Несмотря на то, что холодная война осталась далеко в прошлом, новая Россия временами напоминает прежнюю Россию, поэтому нам до сих пор требуются навыки кремлинологии, которые мы получили несколько десятилетий назад, чтобы выяснить конечные цели Путина на Украине, к примеру. Нам нужны высококвалифицированные специалисты, если мы не хотим перетекать из одного кризиса в другой. У нас есть возможность подготовить новое поколение ученых, способных составить глубокое и подробное представление о современной России, и сегодня для этого у нас есть гораздо больше средств и инструментов, чем несколько десятилетий назад.
Моим научным руководителем в Гарварде был Адам Улам (Adam Ulam), блестящий знаток советской внешней политики, который проводил все свои исследования, сидя в своем кабинете в Кембридже и пытаясь проникнуть в мотивы кремлевских чиновников.
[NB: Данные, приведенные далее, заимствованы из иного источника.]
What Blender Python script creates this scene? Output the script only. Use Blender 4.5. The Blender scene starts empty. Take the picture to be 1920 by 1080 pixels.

Когда в 1986 году произошла авария на Чернобыльской АЭС, я была в Москве, и один западный репортер позвонил мне и спросил: «Что об этом думают люди на улицах?» Я ответила, что такого понятия, как «люди на улицах», здесь просто не существует — по крайней мере, в том виде, в каком мы привыкли его воспринимать. Людям на улицах никто ничего не сказал об аварии, и даже если бы они об этом узнали, они не посмели бы обсуждать эту тему с незнакомыми американцами.
Сегодня мы получили возможность часами беседовать с Путиным, что лично я делаю каждый год на протяжении последнего десятилетия, и задавать ему самые разные вопросы. Сегодня мы получили возможность узнавать мнения российских мужчин и женщин из самых разных слоев общества.
Нам предстоит провести большую работу. В своей новой книге я рассказываю о том, как разрушавшиеся с момента окончания холодной войны отношения между США и Россией могут объясняться фундаментально противоположными мировоззрениями и ожиданиями этих двух стран, начиная с 1991 года. На самом деле истоки крымского кризиса относятся к распаду Советского Союза, в ходе которого республики стали независимыми государствами с границами, когда-то прочерченными Сталиным. Большей части российского населения было чрезвычайно трудно признать, что Украина стала независимым государством и что Крым, входивший в состав российских территорий с 1783 года, достался Украине из-за прихоти Хрущева. В 2008 году в беседе с Бушем Путин даже сказал, что Украина — это на самом деле не государство.
Давайте на некоторое время забудем о перезагрузках. Если мы не сможем эффективно справиться с нынешним кризисом и помешать ему перейти в более опасную фазу, нам будет гораздо сложнее сконцентрироваться на конкретных областях, в которых у России и США есть сходные интересы: Иран, Сирия, Афганистан и Арктика. Когда кризис на Украине завершится и эксперты по России, подобные мне, исчезнут с телевизионных экранов, у нас все-таки останется возможность развивать отношения с Россией — отношения, основанные не на перезагрузках, а на реализме.
И когда наступит это время, можем ли мы надеяться, что в американских университетах и правительстве еще останутся люди, обладающие достаточными знаниями, интересом и желанием заниматься изучением России? Если мы не посвятим себя воспитанию нового поколения экспертов, изучающих нашего бывшего врага, а в будущем — потенциального партнера — мы окажемся неготовыми к тому, чтобы налаживать отношения с постпутинской Россией со всеми ее рисками, опасностями и одновременно новыми возможностями.
Анджела Стент является руководителем Центра изучения Евразии, России и Восточной Европы при университете Джорджтауна и автором книги «The Limits of Partnership: U.S.-Russian Relations in the Twenty-First Century» («Границы партнерства: российско-американские отношения в 21 веке»).